EXERCISE REQUIREMENTS » Only the number is wanted: how many lines contain "Python"?

** Begin LISTED ENTRIES **

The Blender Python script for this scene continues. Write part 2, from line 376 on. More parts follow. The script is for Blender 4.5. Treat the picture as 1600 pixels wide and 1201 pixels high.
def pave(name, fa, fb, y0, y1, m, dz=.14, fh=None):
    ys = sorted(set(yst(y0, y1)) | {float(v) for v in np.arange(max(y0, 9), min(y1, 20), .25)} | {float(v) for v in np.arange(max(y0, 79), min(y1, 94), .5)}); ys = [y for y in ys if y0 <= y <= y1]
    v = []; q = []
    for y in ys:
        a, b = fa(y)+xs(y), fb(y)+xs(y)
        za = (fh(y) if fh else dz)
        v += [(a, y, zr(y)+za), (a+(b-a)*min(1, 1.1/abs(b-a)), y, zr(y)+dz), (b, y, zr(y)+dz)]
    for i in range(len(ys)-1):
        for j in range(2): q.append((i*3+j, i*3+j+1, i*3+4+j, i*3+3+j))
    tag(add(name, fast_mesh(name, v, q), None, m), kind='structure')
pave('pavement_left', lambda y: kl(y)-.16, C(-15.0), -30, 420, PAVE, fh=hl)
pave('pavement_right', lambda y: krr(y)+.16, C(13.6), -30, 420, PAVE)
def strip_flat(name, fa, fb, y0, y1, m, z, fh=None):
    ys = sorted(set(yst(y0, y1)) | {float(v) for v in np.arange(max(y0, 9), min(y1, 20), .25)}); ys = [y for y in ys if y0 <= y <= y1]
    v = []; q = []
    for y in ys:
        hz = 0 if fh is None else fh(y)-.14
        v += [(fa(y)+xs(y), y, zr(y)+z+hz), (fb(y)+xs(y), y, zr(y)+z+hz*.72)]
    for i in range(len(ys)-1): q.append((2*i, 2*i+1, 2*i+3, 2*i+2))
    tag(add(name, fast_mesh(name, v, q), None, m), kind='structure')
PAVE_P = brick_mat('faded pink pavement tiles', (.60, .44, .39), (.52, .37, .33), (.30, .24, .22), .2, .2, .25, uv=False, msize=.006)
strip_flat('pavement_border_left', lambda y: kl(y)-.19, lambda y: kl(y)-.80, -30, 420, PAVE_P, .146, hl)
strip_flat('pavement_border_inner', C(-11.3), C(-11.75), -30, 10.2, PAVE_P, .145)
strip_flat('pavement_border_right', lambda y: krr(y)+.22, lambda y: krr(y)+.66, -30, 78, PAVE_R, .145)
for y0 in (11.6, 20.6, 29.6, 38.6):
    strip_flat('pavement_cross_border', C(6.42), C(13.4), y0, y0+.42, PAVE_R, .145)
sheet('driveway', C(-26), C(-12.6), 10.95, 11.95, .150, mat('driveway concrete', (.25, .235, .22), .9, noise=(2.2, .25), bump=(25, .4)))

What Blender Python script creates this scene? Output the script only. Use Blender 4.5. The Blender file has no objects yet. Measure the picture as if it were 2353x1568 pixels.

** End LISTED ENTRIES **

FINAL RESULT » 2